## Aim
Write out exactly the lines from the line with "Write the bpy" through the line with "S.camera = cam", including both, and nothing more.

[start of Input]

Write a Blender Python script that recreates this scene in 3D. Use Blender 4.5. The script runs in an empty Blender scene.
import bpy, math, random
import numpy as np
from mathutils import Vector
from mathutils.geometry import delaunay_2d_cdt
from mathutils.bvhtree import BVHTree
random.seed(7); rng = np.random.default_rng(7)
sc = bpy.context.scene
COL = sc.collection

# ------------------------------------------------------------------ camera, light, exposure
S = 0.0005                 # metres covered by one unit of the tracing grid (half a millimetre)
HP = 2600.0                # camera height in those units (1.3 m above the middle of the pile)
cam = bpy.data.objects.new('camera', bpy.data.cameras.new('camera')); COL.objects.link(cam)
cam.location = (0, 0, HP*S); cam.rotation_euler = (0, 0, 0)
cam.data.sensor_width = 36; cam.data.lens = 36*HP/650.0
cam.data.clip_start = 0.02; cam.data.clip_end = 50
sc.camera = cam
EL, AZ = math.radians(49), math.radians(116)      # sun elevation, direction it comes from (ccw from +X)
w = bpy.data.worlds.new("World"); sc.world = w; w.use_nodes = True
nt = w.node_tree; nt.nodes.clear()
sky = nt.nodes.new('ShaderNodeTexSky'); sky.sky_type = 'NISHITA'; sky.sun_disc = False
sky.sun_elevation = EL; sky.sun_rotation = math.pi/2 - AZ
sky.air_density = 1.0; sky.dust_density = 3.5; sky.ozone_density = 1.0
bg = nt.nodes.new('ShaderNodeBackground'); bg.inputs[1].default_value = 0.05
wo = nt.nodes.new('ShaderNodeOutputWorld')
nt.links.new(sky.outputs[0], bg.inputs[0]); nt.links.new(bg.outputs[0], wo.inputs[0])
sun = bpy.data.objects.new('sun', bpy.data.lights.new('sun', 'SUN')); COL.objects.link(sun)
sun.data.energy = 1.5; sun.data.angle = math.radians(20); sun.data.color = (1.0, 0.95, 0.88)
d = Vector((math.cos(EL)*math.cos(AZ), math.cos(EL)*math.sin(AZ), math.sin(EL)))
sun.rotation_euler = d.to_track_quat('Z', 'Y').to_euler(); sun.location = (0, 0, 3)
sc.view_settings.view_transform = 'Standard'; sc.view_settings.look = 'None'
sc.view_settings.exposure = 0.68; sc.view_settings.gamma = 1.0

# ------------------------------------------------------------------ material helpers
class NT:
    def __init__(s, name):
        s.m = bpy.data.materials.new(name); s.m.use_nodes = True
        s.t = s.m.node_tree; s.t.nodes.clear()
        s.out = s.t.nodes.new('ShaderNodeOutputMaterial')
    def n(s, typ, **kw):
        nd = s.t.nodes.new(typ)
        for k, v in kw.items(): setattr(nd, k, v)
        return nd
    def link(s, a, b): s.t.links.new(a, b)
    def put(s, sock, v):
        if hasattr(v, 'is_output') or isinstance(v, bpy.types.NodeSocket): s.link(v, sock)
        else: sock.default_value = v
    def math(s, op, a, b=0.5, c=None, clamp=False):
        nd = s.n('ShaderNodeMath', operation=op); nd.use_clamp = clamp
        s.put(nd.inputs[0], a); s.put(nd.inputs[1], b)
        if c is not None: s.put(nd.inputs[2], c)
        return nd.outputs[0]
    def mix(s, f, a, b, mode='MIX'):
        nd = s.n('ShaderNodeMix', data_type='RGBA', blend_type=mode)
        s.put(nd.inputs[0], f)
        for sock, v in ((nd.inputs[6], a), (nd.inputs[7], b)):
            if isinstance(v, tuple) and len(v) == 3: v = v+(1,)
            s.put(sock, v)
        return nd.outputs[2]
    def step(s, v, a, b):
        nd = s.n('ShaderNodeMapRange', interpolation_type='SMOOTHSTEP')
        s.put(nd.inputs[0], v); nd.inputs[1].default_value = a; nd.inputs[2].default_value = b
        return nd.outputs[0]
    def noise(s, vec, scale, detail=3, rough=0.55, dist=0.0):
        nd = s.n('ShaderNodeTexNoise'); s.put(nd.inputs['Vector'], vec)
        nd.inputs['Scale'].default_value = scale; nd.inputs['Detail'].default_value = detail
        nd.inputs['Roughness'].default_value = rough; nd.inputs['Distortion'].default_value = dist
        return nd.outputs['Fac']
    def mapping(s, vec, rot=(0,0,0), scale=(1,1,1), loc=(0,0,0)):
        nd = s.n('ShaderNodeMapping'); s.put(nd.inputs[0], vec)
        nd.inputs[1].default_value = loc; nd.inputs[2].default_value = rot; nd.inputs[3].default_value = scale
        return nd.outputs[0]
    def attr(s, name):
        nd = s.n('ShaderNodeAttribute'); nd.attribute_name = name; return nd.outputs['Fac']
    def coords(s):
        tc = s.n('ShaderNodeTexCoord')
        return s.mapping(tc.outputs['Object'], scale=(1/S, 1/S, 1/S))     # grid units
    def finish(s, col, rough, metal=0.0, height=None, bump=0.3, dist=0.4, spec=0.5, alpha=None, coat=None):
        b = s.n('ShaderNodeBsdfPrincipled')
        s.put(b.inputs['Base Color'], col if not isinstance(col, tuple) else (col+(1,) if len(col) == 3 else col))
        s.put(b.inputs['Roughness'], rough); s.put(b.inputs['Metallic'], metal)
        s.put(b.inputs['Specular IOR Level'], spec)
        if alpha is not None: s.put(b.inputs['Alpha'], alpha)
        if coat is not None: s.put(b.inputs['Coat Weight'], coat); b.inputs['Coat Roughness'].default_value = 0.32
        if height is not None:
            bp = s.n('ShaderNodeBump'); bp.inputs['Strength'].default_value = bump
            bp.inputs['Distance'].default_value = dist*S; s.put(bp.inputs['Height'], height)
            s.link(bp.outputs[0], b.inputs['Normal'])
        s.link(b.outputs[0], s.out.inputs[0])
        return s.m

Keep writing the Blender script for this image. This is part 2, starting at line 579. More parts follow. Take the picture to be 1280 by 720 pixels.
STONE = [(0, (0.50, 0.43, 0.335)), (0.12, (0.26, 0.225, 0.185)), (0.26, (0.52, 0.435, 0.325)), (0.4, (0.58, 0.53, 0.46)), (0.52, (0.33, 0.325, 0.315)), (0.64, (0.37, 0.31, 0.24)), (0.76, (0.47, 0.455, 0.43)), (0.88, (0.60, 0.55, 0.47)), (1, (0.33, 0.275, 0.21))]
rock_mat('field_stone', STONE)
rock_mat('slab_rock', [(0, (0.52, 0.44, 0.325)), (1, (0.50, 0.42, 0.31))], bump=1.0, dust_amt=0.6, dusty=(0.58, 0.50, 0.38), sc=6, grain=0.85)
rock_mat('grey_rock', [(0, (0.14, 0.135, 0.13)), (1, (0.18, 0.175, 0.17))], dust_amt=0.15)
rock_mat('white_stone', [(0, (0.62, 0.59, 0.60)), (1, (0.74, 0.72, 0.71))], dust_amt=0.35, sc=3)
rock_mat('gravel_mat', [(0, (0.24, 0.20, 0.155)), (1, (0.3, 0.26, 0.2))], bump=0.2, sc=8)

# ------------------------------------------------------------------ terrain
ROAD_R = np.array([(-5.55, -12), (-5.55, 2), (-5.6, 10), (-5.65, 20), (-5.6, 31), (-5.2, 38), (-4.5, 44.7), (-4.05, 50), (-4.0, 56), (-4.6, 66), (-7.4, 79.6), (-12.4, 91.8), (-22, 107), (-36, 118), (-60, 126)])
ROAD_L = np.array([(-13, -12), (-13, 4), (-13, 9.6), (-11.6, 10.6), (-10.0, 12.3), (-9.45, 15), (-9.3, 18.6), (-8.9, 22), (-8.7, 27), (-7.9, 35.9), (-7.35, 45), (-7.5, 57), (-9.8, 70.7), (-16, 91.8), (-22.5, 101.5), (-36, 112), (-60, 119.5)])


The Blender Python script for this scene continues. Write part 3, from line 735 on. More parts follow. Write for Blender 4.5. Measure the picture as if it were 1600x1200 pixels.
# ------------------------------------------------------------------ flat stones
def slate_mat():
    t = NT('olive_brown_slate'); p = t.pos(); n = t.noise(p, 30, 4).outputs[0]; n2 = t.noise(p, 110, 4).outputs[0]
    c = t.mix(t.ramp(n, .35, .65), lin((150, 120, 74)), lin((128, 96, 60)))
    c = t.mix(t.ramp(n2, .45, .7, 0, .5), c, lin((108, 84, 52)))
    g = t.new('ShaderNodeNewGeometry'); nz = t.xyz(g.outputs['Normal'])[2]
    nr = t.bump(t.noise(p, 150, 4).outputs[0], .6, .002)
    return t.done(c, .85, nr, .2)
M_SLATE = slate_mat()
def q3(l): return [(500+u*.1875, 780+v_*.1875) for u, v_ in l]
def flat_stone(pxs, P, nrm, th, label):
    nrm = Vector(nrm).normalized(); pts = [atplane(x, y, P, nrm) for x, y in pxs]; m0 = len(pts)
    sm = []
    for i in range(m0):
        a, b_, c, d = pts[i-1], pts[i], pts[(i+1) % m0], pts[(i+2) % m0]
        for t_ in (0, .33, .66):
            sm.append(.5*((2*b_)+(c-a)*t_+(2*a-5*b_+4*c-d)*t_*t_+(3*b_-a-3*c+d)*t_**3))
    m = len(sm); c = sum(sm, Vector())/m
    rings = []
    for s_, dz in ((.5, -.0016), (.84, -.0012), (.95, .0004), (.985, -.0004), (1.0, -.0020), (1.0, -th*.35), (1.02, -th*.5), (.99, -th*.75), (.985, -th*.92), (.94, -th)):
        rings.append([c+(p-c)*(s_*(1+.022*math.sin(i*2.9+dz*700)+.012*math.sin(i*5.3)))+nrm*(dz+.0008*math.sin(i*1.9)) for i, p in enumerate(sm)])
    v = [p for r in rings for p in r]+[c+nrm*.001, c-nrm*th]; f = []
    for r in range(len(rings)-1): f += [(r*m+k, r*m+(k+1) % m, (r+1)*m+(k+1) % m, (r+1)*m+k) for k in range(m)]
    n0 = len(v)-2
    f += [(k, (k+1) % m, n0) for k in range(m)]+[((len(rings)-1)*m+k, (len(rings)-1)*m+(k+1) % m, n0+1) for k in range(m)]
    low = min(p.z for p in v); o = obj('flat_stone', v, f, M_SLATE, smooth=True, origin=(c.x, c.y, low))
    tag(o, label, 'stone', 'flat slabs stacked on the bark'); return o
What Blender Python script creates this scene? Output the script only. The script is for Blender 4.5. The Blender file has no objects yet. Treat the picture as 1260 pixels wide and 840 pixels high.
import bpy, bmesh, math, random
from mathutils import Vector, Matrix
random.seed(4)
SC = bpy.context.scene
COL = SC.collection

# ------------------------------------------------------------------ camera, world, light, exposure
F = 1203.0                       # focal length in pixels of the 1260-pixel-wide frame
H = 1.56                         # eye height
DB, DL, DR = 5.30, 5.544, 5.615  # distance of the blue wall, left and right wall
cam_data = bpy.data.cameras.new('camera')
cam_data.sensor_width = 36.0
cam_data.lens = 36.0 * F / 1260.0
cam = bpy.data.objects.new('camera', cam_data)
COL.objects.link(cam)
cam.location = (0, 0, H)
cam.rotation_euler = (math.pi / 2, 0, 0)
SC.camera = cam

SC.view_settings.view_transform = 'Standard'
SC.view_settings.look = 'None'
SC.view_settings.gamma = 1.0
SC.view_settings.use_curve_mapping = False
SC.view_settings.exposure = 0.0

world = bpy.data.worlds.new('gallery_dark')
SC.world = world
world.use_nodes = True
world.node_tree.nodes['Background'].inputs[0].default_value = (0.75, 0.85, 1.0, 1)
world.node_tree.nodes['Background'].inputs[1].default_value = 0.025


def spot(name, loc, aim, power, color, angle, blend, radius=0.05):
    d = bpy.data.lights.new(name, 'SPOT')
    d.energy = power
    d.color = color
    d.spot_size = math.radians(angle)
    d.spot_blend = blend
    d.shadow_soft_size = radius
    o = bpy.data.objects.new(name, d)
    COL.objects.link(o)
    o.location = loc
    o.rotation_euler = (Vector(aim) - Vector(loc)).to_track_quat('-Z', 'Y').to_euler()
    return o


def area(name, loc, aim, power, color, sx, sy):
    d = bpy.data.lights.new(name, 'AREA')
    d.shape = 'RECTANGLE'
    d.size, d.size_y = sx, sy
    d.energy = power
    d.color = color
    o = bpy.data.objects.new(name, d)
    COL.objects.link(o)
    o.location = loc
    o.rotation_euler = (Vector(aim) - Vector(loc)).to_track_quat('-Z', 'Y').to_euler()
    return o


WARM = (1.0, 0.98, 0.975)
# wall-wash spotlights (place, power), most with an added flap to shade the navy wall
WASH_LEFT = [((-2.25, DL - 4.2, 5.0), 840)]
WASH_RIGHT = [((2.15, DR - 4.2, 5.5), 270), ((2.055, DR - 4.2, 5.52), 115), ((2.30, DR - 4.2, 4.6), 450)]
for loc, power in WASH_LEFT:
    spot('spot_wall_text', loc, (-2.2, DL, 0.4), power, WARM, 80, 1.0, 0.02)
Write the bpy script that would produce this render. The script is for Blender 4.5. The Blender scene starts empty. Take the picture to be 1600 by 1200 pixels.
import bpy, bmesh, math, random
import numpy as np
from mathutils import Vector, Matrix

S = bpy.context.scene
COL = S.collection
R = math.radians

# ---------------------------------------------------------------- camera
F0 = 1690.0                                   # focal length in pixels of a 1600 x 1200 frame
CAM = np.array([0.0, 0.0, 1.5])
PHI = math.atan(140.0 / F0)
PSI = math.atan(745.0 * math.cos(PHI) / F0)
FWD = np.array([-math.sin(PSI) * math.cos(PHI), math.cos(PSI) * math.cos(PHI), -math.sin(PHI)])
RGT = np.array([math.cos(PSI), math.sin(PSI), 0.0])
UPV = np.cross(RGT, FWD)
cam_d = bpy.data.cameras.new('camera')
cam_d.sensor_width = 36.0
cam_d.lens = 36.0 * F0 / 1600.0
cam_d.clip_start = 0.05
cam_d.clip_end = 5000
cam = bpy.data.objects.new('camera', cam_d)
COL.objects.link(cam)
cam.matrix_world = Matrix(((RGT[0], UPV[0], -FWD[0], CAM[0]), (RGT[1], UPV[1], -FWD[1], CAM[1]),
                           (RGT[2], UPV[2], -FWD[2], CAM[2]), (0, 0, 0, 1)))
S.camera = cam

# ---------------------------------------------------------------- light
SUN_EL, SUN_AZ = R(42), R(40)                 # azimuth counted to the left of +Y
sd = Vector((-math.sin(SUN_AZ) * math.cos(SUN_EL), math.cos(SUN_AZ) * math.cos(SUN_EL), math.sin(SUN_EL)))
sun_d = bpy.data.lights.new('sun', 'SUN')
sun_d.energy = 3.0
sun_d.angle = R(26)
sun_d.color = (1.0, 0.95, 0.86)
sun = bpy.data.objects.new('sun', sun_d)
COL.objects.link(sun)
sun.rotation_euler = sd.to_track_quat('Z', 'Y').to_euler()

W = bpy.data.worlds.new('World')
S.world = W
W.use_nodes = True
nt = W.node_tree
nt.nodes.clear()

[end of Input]

## Result of this task
Write the bpy script that would produce this render. The script is for Blender 4.5. The Blender scene starts empty. Take the picture to be 1600 by 1200 pixels.
import bpy, bmesh, math, random
import numpy as np
from mathutils import Vector, Matrix

S = bpy.context.scene
COL = S.collection
R = math.radians

# ---------------------------------------------------------------- camera
F0 = 1690.0                                   # focal length in pixels of a 1600 x 1200 frame
CAM = np.array([0.0, 0.0, 1.5])
PHI = math.atan(140.0 / F0)
PSI = math.atan(745.0 * math.cos(PHI) / F0)
FWD = np.array([-math.sin(PSI) * math.cos(PHI), math.cos(PSI) * math.cos(PHI), -math.sin(PHI)])
RGT = np.array([math.cos(PSI), math.sin(PSI), 0.0])
UPV = np.cross(RGT, FWD)
cam_d = bpy.data.cameras.new('camera')
cam_d.sensor_width = 36.0
cam_d.lens = 36.0 * F0 / 1600.0
cam_d.clip_start = 0.05
cam_d.clip_end = 5000
cam = bpy.data.objects.new('camera', cam_d)
COL.objects.link(cam)
cam.matrix_world = Matrix(((RGT[0], UPV[0], -FWD[0], CAM[0]), (RGT[1], UPV[1], -FWD[1], CAM[1]),
                           (RGT[2], UPV[2], -FWD[2], CAM[2]), (0, 0, 0, 1)))
S.camera = cam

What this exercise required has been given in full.